Liguei à minha mulher. A Carla estava na fila do bar, para almoçar.

Por momentos acreditámos que estávamos a ver um filme hiper-real. Até hoje. Até mesmo depois do segundo avião embater na torre.

Fui a correr  buscar o Rodrigo ao infantário, impelido por um estúpido impulso de sobrevivência, como se Nova Iorque estivesse dentro do Vila Franca Centro. E estava.

Não voltei a olhar para aquele homem de chapéu aos quadrados, camisa branca, mãos nos bolsos.

Ainda hoje ele lá deve estar, cristalizado no seu espanto, dentro do centro comercial abandonado, que outrora, cheio de vida, os mostrava filems de terror, entre Bolas de Neve e caramelos que se colavam aos dentes, enquanto a fita rolava.

Nessa altura, eu não corria, achava-me o dono do mundo, o mundo que mudou tal como o conhecíamos até então.

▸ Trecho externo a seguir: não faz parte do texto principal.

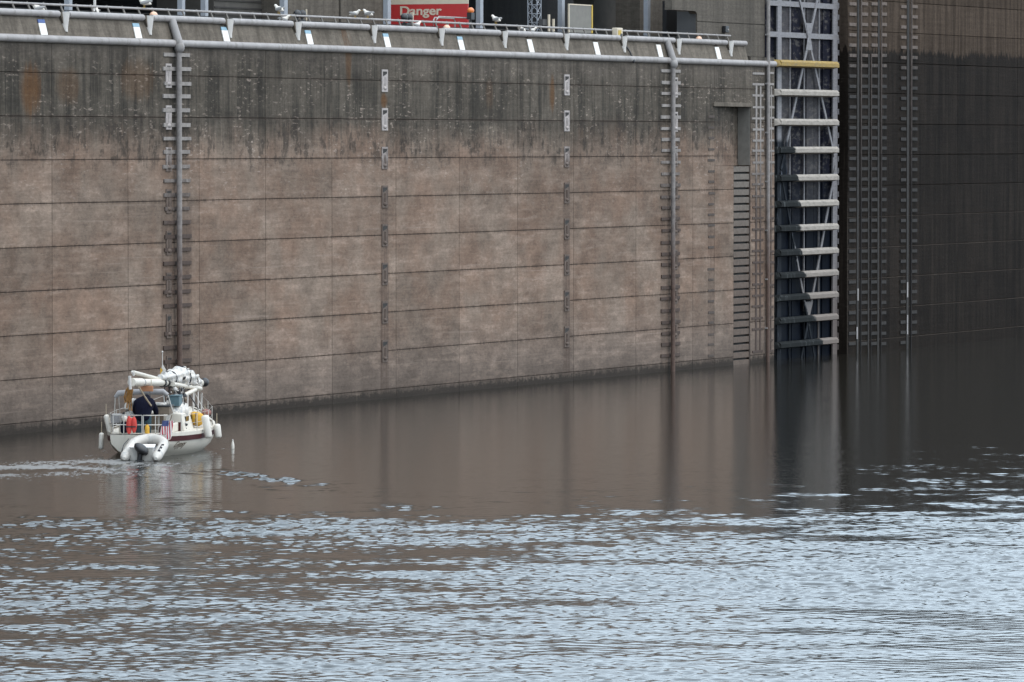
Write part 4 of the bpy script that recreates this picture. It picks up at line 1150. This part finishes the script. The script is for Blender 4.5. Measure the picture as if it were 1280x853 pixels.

Não precisava de correr, achava eu.

Na verdade, se nessa altura eu corresse, em vez de ter ido buscar o Rodrigo, e de ainda hoje estar sentado no meu sofá azul, a olhar para aquele filme hiper-real, eu teria ido para o passeio ribeirinho queimar asfalto.

O mundo mudou.

Eu comecei a correr.

Nunca mais parei em frente à montra da Singer, a ver os ecrãs, a ver-me na televisão, a cores.

Com o passar dos anos ela desencantou-me.

O centro comercial faliu e fechou.

O mundo mudou.

O Rodrigo fez-se homem.

Tenho pena que ele não vá comigo a Berlim.

Foi lá que o mundo mudou, pela primeira vez,  tal como o conhecíamos até então.

Só depois é que aconteceu o 11 de Setembro.